TB: It seems as though all the cooks you admire in the book put all their energy into food. For example, you write about Mario's early days in California in the early 1980s. You call it the California Revolution, and you describe the parties he went to where all these young chefs got together and cooked and ate all night long - it is very much like a literary community, full of liquor and prose-swilling writers.

BB: I want that to be something people take away from this book, that the community of chefs is almost identical to literary salons. They are so similar to one another - the way they are driven, the unpredictability of personalities, the imaginations. The difference is that when you write something, it sticks around for a while, but when you cook something, it is eaten and the flavours are gone.

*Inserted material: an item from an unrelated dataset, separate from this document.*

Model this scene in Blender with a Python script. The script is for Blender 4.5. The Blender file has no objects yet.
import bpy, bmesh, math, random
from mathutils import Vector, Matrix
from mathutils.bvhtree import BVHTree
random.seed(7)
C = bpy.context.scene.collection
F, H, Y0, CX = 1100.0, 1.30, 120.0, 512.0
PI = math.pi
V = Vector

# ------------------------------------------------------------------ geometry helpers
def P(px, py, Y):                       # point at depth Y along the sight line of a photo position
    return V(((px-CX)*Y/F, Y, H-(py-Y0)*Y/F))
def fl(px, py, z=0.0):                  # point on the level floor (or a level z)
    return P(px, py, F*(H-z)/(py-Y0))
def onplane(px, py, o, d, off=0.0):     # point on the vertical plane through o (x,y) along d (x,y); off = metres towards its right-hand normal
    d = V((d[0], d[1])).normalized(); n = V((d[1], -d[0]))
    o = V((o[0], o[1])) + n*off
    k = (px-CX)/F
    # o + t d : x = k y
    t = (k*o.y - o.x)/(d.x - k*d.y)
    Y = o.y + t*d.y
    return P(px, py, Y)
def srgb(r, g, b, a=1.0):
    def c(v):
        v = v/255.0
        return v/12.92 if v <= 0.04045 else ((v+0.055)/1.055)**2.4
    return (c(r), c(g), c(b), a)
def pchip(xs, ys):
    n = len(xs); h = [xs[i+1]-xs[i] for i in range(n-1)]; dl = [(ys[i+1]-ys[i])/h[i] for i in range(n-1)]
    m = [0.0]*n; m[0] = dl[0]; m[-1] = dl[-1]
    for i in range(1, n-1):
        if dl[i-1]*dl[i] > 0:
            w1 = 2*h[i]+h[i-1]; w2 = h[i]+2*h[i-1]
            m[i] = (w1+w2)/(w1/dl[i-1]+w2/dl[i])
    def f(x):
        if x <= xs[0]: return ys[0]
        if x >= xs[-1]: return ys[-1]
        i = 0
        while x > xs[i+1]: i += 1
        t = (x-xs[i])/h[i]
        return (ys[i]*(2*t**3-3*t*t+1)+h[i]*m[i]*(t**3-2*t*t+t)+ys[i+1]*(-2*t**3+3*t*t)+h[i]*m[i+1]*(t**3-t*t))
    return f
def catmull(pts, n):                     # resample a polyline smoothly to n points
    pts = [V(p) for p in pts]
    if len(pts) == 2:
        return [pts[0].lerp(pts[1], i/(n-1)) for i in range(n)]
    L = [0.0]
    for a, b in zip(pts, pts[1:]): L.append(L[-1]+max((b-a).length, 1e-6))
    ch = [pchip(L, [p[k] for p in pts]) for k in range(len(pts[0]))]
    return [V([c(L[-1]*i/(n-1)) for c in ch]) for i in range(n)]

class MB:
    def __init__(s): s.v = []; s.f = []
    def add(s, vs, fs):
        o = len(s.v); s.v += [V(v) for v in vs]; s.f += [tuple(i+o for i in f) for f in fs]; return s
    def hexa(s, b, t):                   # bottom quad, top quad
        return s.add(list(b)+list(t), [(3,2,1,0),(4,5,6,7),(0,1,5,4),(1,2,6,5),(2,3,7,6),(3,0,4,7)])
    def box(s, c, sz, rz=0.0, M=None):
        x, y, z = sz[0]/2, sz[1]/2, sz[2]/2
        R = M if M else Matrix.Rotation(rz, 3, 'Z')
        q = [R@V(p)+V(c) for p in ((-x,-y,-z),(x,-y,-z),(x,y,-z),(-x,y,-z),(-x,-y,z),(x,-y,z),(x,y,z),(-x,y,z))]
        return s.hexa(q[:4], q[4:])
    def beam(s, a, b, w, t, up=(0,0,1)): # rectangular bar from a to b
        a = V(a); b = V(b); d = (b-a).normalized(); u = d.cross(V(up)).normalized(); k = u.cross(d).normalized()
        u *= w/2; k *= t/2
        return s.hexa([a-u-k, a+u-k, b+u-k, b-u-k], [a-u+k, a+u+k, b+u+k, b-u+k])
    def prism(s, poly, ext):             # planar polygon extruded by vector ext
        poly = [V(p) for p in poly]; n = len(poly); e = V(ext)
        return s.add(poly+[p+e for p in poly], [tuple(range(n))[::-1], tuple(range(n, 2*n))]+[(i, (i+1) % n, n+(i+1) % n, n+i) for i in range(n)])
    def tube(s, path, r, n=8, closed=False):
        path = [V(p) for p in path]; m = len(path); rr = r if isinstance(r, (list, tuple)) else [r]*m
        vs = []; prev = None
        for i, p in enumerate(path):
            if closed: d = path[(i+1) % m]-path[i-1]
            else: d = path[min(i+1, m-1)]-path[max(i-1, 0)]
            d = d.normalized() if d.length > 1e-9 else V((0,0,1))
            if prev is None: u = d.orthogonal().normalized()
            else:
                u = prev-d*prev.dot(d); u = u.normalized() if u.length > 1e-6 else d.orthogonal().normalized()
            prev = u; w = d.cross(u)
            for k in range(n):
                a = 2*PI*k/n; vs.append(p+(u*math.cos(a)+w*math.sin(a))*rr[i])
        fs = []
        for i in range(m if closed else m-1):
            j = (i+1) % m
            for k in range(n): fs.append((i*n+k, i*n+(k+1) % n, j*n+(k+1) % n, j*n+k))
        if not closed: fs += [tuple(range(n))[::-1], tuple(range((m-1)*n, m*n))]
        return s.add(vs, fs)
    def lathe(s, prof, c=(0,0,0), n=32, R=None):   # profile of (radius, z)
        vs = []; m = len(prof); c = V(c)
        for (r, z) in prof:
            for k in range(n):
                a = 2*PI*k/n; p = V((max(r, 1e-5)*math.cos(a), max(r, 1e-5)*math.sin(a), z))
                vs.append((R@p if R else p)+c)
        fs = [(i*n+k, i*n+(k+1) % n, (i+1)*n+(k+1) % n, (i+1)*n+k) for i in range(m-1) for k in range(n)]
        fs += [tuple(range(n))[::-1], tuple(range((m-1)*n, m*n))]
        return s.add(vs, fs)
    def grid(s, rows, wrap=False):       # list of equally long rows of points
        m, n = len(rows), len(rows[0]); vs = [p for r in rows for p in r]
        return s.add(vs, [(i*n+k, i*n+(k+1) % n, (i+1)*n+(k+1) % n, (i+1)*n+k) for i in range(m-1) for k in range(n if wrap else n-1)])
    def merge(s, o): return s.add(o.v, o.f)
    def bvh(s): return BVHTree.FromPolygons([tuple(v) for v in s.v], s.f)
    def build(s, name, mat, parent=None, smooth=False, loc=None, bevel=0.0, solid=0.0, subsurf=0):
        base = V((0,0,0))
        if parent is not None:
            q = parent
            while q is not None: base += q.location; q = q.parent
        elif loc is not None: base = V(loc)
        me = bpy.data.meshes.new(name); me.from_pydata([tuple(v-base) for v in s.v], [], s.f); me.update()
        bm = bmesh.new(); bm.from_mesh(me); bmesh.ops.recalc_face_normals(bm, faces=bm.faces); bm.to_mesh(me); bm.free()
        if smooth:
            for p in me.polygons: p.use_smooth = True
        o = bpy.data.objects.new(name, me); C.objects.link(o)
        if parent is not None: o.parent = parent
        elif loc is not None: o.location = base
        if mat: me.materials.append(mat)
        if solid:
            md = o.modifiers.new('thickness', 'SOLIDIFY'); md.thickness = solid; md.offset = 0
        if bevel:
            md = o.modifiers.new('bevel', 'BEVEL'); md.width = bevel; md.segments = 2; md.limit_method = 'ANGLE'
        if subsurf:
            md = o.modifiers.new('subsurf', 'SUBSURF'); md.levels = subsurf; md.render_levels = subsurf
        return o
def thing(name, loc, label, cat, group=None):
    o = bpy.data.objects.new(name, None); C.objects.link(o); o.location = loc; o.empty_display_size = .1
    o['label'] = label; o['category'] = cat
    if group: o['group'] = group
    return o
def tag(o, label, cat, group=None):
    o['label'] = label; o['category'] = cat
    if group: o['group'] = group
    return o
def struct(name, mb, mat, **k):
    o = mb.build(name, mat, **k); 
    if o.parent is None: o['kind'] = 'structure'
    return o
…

TB: You write about cooking with love. Do you buy into the idea that you can taste emotions in food?

BB: No, but there is no question about the satisfaction in making food for specific people, putting together a plate they are going to eat. There is this weird, inexplicable confluence of appetites, and no reason that they should be related, except that they have historically been related. An appetite for food is like other appetites, other arousals, and they all seem to blur. There is something in sensual stimulation that seems to work by analogy, but I don't think oysters are aphrodisiacs, for example, or that mint makes people want to make love.

TB: Did you mean this to be a "meat book"?

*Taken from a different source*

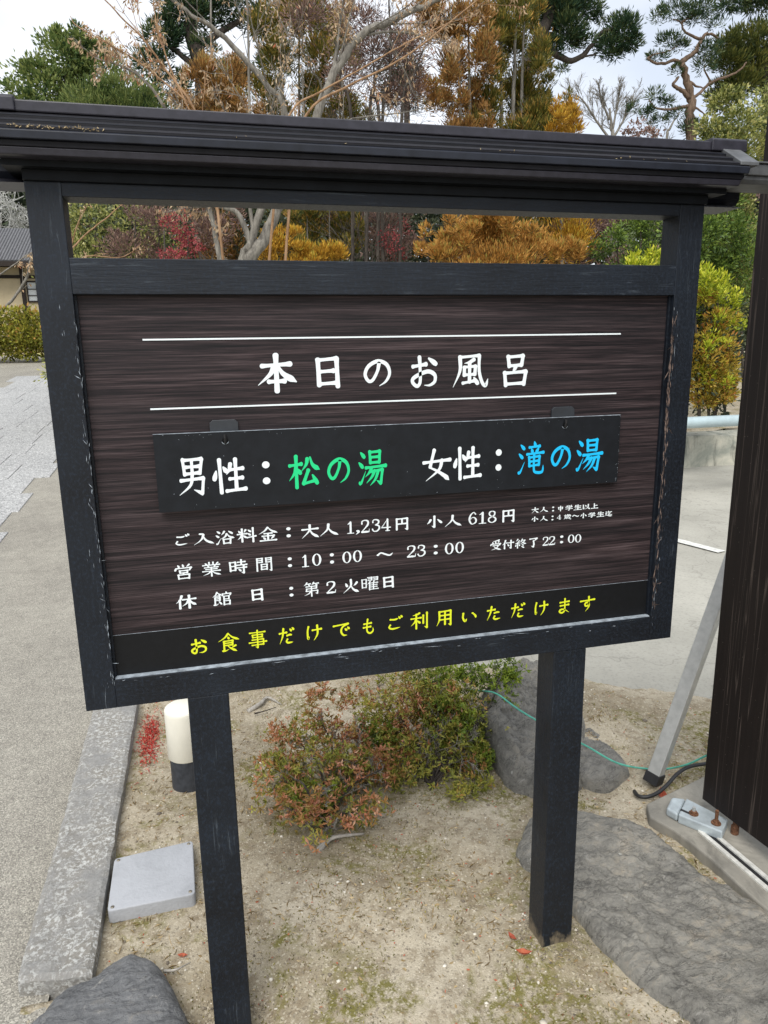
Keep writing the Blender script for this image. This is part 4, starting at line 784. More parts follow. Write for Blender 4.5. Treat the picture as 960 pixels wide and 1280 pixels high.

BB: No, it is arbitrary. It becomes a feature because I worked for a butcher in Tuscany. Although I have long held the view, and this gave me the chance to explore it, that meat-eaters don't know meat. The people who do are usually vegetarians. Everyone else is so separate from what they put in their bodies. I don't have a very sophisticated knowledge, but I do know a little - what to do with meat - and I believe in connecting it to the animal. At one point in my life I decided to start hunting, partly because wild animals are healthier than domesticated animals and partly because I wanted to come face-to-face with the knowledge that when you eat meat you are killing. I will not deny that there is a sport to it which is horrifying to many - perfectly and legitimately horrifying - but I wanted to be able to kill it if I was willing to eat it.

TB: What are you most proud of about your time as fiction editor at The New Yorker?

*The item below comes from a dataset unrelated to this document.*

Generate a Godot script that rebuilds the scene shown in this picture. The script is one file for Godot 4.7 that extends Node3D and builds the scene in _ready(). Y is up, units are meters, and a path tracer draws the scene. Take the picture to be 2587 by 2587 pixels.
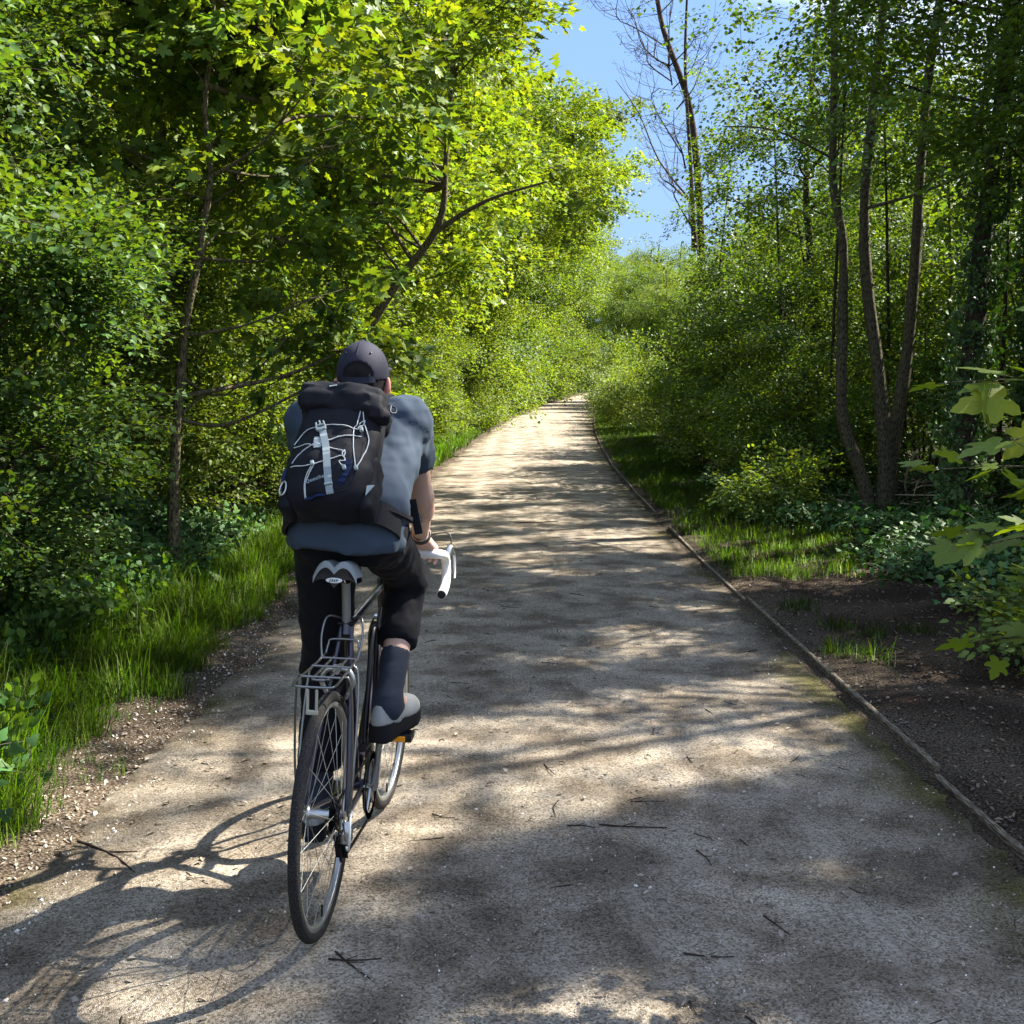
extends Node3D
# A gravel path through spring woodland, a cyclist with a backpack riding away.
# Units are metres; the path runs towards -z; «d» below is the distance -z along it.

var rng := RandomNumberGenerator.new()
var noise_a := FastNoiseLite.new()
var noise_b := FastNoiseLite.new()
var used := {}
var mats := {}
var spray := {}
const SUN := Vector3(0.63, 0.707, -0.32)


func _ready():
	rng.seed = 20240507
	# ---- camera, sky, sun, exposure ----
	var cam := Camera3D.new()
	cam.name = "camera"
	cam.fov = 46.9
	cam.near = 0.05
	cam.far = 900.0
	cam.position = Vector3(0, 1.53, 0)
	cam.rotation_degrees = Vector3(-6.15, 0, 0)
	add_child(cam)
	cam.current = true
	var env := Environment.new()
	env.background_mode = Environment.BG_SKY
	var sky := Sky.new()
	var sm := ProceduralSkyMaterial.new()
	sm.sky_top_color = Color(0.215, 0.305, 0.45)
	sm.sky_horizon_color = Color(0.295, 0.36, 0.43)
	sm.sky_curve = 0.22
	sm.ground_bottom_color = Color(0.16, 0.17, 0.12)
	sm.ground_horizon_color = Color(0.5, 0.56, 0.6)
	sm.sky_energy_multiplier = 1.0
	sm.sun_angle_max = 8.0
	sm.sky_cover = fill_cloud_cover()
	sm.sky_cover_modulate = Color(0.62, 0.6, 0.57, 0.6)  # strong enough that the unseen clouds lift the ambient light
	sky.sky_material = sm
	env.sky = sky
	env.tonemap_mode = Environment.TONE_MAPPER_LINEAR
	env.tonemap_exposure = 7.4
	env.sdfgi_enabled = true
	env.ssao_enabled = true
	env.ssil_enabled = true
	var we := WorldEnvironment.new()
	we.name = "world_environment"
	we.environment = env
	add_child(we)
	var sun := DirectionalLight3D.new()
	sun.name = "sun"
	sun.light_energy = 1.02
	sun.light_color = Color(1.0, 0.98, 0.94)
	sun.light_angular_distance = 0.5
	sun.shadow_enabled = true
	add_child(sun)
	sun.look_at_from_position(SUN * 50.0, Vector3.ZERO, Vector3.UP)

	noise_a.seed = 11
	noise_a.frequency = 1.0
	noise_a.fractal_octaves = 3
	noise_b.seed = 29
	noise_b.noise_type = FastNoiseLite.TYPE_SIMPLEX
	noise_b.frequency = 1.0
	noise_b.fractal_octaves = 2
	make_materials()
	make_sprays()
	build_ground()
	build_edging()
	build_woods()
	build_verges()
	build_bicycle()
	build_person()
	build_backpack()
	build_litter()


# ---------------------------------------------------------------- naming
func numbered(called: String) -> String:
	if not used.has(called):
		used[called] = 0
		return called
	used[called] += 1
	return "%s_%03d" % [called, used[called]]


func tag(o: Node, label := "", category := "", group := "", kind := "") -> void:
	if label:
		o.set_meta("label", label)
	if category:
		o.set_meta("category", category)
	if group:
		o.set_meta("group", group)
	if kind:
		o.set_meta("kind", kind)


func thing(called: String, label: String, category: String, at := Vector3.ZERO, group := "") -> Node3D:
	var o := Node3D.new()
	o.name = numbered(called)
	o.position = at
	add_child(o, true)
	tag(o, label, category, group)
	return o


func piece(called: String, mesh: Mesh, mat: Material, parent: Node = null) -> MeshInstance3D:
	var o := MeshInstance3D.new()
	o.mesh = mesh
	if mat:
		o.material_override = mat
	if parent == null:
		o.name = numbered(called)
		add_child(o, true)
	else:
		var k := 0
		var nm := called
		while parent.has_node(nm):
			k += 1
			nm = "%s_%03d" % [called, k]
		o.name = nm
		parent.add_child(o, true)
	return o


func scatter(called: String, mesh: Mesh, mat: Material, xfs: Array, cols: PackedColorArray, parent: Node = null) -> MultiMeshInstance3D:
	var mm := MultiMesh.new()
	mm.transform_format = MultiMesh.TRANSFORM_3D
	mm.use_colors = true
	mm.mesh = mesh
	mm.instance_count = xfs.size()
	for i in xfs.size():
		mm.set_instance_transform(i, xfs[i])
		mm.set_instance_color(i, cols[i])
	var o := MultiMeshInstance3D.new()
	o.multimesh = mm
	o.material_override = mat
	if parent == null:
		o.name = numbered(called)
		add_child(o, true)
	else:
		o.name = called
		parent.add_child(o, true)
		o.set_meta("kind", "stuff")
	return o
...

BB: Probably that I made a point of not waiting for writing, but going after writers. As a result we published a lot of young talent as well as much more established writers. Annie Proulx is a great example of that. Brokeback Mountain was the very first piece of hers that we published. It is a great story, a long one, and almost no one else would have run it. Such a great story. I also enjoyed reading and properly enjoying William Trevor, which I hadn't done till I got there. He is such an accomplished talent.

TB: How much editing did you do?

BB: With the great writers, very little. Sometimes I coached someone through revisions, but with Annie Proulx, very little; William Trevor, nothing; Alice Munro, nothing. It is a very nice kind of editing. With fiction it is either there or not there, and it might be down the road with rewrites. Matt Klam wrote something with lots of rewrites, for example, and it ended up a wonderful piece.

TB: What's next?

BB: There will be more books. I just wrote a piece for The New Yorker about dessert. And I'm sure that at some point my wife and I will go to France, but there aren't plans yet.